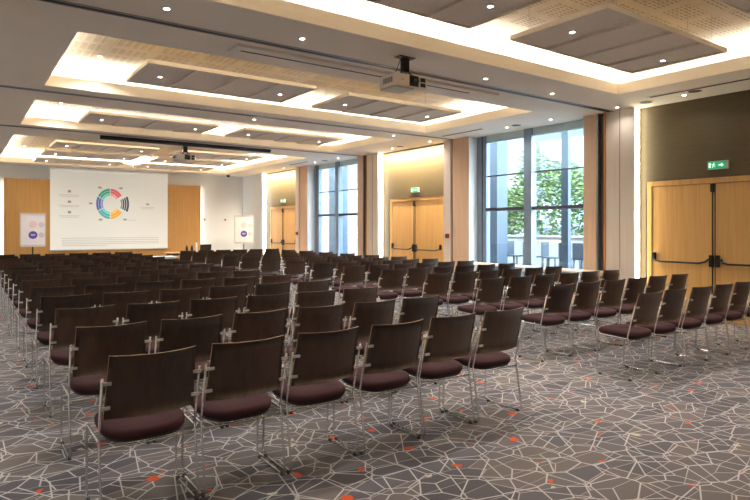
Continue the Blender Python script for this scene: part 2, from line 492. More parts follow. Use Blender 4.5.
# ------------------------------------------------------------------ doors (three pairs of oak doors)
ORD = ['nearest', 'middle', 'farthest']
for k, N in enumerate(NICHES):
    yf = N - (0.12 if k == 0 else 0.30)             # far outer edge of frame
    W = 2.31 if k == 0 else 2.24
    b = MB(); X0, X1 = 9.795, 9.865
    b.box(X0, X1, yf - 0.09, yf, 0, 2.30); b.box(X0, X1, yf - W, yf - W + 0.09, 0, 2.30); b.box(X0, X1, yf - W + 0.09, yf - 0.09, 2.215, 2.30)
    b.box(X0 - 0.006, X0, yf - 0.004, yf + 0.012, 0, 2.312, 1); b.box(X0 - 0.006, X0, yf - W, yf, 2.30, 2.312, 1)
    d = b.build('door_%d' % (k + 1), ['oak', 'dark_slot'])
    struct(d, '%s pair of oak double doors with black push bars in the right wall' % ORD[k], 'door')
    ym = yf - W / 2 + 0.025
    for s, (y0, y1) in enumerate(((ym + 0.01, yf - 0.095), (yf - W + 0.095, ym - 0.01))):
        b = MB(); b.box(9.812, 9.86, y0, y1, 0.012, 2.205)
        leaf = b.build('door_leaf', 'oak', d)
        b = MB()
        zb = 0.955
        e0, e1 = (y1 - 0.02, y0 + 0.09) if s == 0 else (y1 - 0.09, y0 + 0.02)
        hinge = e0 if s == 0 else e1
        meet = e1 if s == 0 else e0
        sg = 1 if s == 0 else -1
        b.tube(fillet([(9.80, hinge - sg * 0.02, zb + 0.05), (9.75, hinge - sg * 0.03, zb + 0.0), (9.74, hinge - sg * 0.16, zb - 0.025),
                       (9.74, meet + sg * 0.12, zb - 0.025), (9.75, meet + sg * 0.02, zb), (9.80, meet, zb + 0.04)], 0.03), 0.017, 8)
        b.box(9.765, 9.812, min(hinge, hinge - sg * 0.05), max(hinge, hinge - sg * 0.05), zb - 0.01, zb + 0.12)
        b.build('push_bar', 'black_metal', d, bevel=0.004)
        b = MB()
        yc = ym + sg * 0.045
        b.box(9.755, 9.812, yc - 0.03, yc + 0.03, zb - 0.08, zb + 0.11)
        b.build('lock_case', 'black_metal', d, bevel=0.006)
    b = MB()
    yc = ym + 0.035
    b.tube([(9.796, yc, 0.05), (9.796, yc, 2.16)], 0.011, 8); b.box(9.775, 9.812, yc - 0.025, yc + 0.025, 2.07, 2.20)
    b.build('lock_rod', 'black_metal', d)
    b = MB(); b.box(9.8105, 9.815, ym - 0.007, ym + 0.007, 0.012, 2.205); b.build('meeting_gap', 'dark_slot', d)

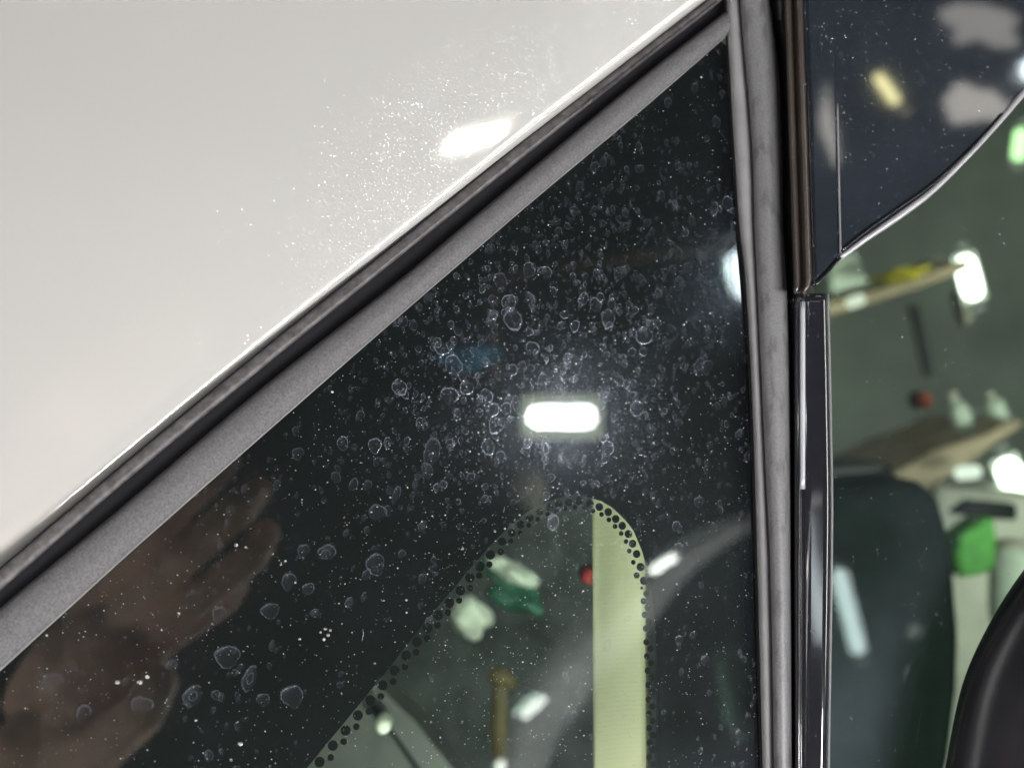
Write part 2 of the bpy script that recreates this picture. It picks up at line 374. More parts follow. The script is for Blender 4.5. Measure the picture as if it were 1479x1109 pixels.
=======
**Task directions**
Write out the listing word for word, omitting the pictures it holds.

**Task result**
Continue the Blender Python script for this scene: part 2, from line 492. More parts follow. Use Blender 4.5.
# ------------------------------------------------------------------ doors (three pairs of oak doors)
ORD = ['nearest', 'middle', 'farthest']
for k, N in enumerate(NICHES):
    yf = N - (0.12 if k == 0 else 0.30)             # far outer edge of frame
    W = 2.31 if k == 0 else 2.24
    b = MB(); X0, X1 = 9.795, 9.865
    b.box(X0, X1, yf - 0.09, yf, 0, 2.30); b.box(X0, X1, yf - W, yf - W + 0.09, 0, 2.30); b.box(X0, X1, yf - W + 0.09, yf - 0.09, 2.215, 2.30)
    b.box(X0 - 0.006, X0, yf - 0.004, yf + 0.012, 0, 2.312, 1); b.box(X0 - 0.006, X0, yf - W, yf, 2.30, 2.312, 1)
    d = b.build('door_%d' % (k + 1), ['oak', 'dark_slot'])
    struct(d, '%s pair of oak double doors with black push bars in the right wall' % ORD[k], 'door')
    ym = yf - W / 2 + 0.025
    for s, (y0, y1) in enumerate(((ym + 0.01, yf - 0.095), (yf - W + 0.095, ym - 0.01))):
        b = MB(); b.box(9.812, 9.86, y0, y1, 0.012, 2.205)
        leaf = b.build('door_leaf', 'oak', d)
        b = MB()
        zb = 0.955
        e0, e1 = (y1 - 0.02, y0 + 0.09) if s == 0 else (y1 - 0.09, y0 + 0.02)
        hinge = e0 if s == 0 else e1
        meet = e1 if s == 0 else e0
        sg = 1 if s == 0 else -1
        b.tube(fillet([(9.80, hinge - sg * 0.02, zb + 0.05), (9.75, hinge - sg * 0.03, zb + 0.0), (9.74, hinge - sg * 0.16, zb - 0.025),
                       (9.74, meet + sg * 0.12, zb - 0.025), (9.75, meet + sg * 0.02, zb), (9.80, meet, zb + 0.04)], 0.03), 0.017, 8)
        b.box(9.765, 9.812, min(hinge, hinge - sg * 0.05), max(hinge, hinge - sg * 0.05), zb - 0.01, zb + 0.12)
        b.build('push_bar', 'black_metal', d, bevel=0.004)
        b = MB()
        yc = ym + sg * 0.045
        b.box(9.755, 9.812, yc - 0.03, yc + 0.03, zb - 0.08, zb + 0.11)
        b.build('lock_case', 'black_metal', d, bevel=0.006)
    b = MB()
    yc = ym + 0.035
    b.tube([(9.796, yc, 0.05), (9.796, yc, 2.16)], 0.011, 8); b.box(9.775, 9.812, yc - 0.025, yc + 0.025, 2.07, 2.20)
    b.build('lock_rod', 'black_metal', d)
    b = MB(); b.box(9.8105, 9.815, ym - 0.007, ym + 0.007, 0.012, 2.205); b.build('meeting_gap', 'dark_slot', d)

Write part 2 of the bpy script that recreates this picture. It picks up at line 374. More parts follow. The script is for Blender 4.5. Measure the picture as if it were 1479x1109 pixels.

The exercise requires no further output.